Parece-nos hoje natural ver na leitura uma
técnica incorpórea: a escrita seria (ainda) manual (associada, portanto a uma
idéia de artesanato), e a leitura seria mental, “abstrata”: uma seria mais
ativa e outra mais passiva; codificar (criar) teria mais valor que descodificar
(consumir). É todavia necessário ter presente que durante séculos a leitura foi
uma atividade forte na qual o corpo estava, por estatuto, empenhado: por um
lado a leitura - ainda que solitária- fazia-se em voz alta (e ver-se á o que
estava aí em jogo) ou, pelo menos articulando o que os lábios captavam: lia-se
com os lábios, a escrita voltava a passar pelo corpo e através da parte
especialmente sensível do corpo que é o aparelho oral (que serve para falar,
para comer, para beijar); por outro lado, a leitura era “teatral”: ler era
dizer o texto com todos os gestos do ator: a actio (a arte de dizer e/o de ler os discursos) constituía uma
parte integrante da retórica (ainda há pouco tempo um autor como Gide, mal
acabava o manuscrito, lia-o em voz alta no seu círculo de amigos, que elogiavam
a sua arte de leitura como a de um bom ator). A leitura faz-se hoje em dia com
os olhos e não com os lábios, solitariamente, sem qualquer teatro e parece que
já não se associa a nenhuma gestualidade (a não ser uma, muito discreta: a dos
próprios olhos, de que algumas experiências tentam analisar os movimentos e os
trajetos: lemos por saltos do olhar). Ler, no entanto, faz sempre parte de uma
determinada situação do corpo: lemos sentados, deitados, de pé (era antigamente
a postura correta: o clérigo lia em frente de uma estante; hoje em dia lemos no
metrô e a maior parte das vezes em locais fechados); estas situações corporais
da leitura, embora mal recenseadas (a não ser pelos romancistas, como Proust)
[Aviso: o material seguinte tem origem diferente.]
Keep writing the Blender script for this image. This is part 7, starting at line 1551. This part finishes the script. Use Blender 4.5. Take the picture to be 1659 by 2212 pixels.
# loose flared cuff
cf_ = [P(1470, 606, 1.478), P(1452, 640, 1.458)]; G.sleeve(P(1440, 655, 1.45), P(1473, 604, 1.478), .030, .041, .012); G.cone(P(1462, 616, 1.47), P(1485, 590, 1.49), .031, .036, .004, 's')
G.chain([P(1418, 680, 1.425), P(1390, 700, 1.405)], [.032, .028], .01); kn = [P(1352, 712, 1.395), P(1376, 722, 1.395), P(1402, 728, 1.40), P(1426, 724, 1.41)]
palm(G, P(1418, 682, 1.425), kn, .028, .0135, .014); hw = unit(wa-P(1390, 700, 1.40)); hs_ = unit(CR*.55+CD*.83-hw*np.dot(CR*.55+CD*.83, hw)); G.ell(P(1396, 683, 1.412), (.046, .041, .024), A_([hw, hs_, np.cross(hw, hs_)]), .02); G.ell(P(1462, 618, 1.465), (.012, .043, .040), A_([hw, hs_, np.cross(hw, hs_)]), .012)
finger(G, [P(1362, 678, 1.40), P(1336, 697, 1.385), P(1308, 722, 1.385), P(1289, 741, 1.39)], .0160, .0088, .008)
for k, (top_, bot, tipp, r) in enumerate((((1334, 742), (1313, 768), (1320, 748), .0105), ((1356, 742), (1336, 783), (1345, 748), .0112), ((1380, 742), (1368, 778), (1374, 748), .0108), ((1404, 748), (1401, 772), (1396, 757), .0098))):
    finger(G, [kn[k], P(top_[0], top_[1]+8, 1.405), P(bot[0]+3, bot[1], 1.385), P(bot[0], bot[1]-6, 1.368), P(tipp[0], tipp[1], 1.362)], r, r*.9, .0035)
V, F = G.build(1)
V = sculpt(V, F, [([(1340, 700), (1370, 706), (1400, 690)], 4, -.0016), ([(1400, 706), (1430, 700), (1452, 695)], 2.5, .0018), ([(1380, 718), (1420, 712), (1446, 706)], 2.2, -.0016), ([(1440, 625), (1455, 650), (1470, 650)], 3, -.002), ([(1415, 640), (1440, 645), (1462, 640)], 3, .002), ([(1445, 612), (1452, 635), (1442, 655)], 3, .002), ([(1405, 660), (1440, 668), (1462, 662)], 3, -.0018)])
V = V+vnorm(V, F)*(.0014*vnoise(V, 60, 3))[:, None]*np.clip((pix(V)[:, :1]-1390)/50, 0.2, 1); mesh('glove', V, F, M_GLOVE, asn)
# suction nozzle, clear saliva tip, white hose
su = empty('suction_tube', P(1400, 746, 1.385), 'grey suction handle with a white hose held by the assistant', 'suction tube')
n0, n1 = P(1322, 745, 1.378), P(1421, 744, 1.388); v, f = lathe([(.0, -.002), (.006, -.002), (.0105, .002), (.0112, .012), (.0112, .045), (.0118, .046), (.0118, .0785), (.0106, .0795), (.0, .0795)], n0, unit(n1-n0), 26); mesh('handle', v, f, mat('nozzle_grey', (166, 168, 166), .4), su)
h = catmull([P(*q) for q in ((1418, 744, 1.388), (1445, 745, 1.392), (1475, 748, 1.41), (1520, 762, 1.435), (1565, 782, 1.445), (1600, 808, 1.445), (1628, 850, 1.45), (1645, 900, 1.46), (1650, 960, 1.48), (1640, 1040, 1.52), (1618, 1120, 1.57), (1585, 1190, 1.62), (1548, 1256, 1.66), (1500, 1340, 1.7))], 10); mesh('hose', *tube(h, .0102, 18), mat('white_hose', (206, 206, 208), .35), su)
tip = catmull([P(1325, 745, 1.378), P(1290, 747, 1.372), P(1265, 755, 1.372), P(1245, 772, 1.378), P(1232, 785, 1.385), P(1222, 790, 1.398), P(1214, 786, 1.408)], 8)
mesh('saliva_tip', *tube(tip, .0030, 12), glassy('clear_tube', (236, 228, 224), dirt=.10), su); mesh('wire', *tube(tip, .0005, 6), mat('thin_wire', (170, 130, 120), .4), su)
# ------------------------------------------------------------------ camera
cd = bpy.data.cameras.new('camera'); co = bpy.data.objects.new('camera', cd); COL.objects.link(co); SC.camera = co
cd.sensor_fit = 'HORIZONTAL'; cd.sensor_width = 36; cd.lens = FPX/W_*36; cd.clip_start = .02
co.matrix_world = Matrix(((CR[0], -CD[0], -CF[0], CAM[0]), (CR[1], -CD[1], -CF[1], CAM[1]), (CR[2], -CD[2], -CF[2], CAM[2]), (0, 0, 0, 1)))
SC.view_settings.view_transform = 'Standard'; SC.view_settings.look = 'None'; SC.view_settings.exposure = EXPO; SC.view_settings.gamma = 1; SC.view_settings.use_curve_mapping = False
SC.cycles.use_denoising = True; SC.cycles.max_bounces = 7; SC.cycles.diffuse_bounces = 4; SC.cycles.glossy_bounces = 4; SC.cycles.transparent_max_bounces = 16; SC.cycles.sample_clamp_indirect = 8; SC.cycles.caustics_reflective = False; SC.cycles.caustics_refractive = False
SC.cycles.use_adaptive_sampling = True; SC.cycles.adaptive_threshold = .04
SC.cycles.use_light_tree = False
são as nossas formas, de homens modernos, homens de leitura interiorizada, de
significar ao nosso próprio corpo o que é a leitura: uma ocupação de tempos
livres, um prazer, um trabalho, um passatempo, etc.
Barthes,
Roland (1915-1980) e Compagnon, Antoine (1950...)
Leitura. Oral/escrito argumentação.
Enciclopédia Einaudi, vol. 11.Tradução de Teresa Coelho. Lisboa: Imprensa
Nacional-Casa da Moeda, 1987. p 185
Barthes: que óculos eles são pra gente!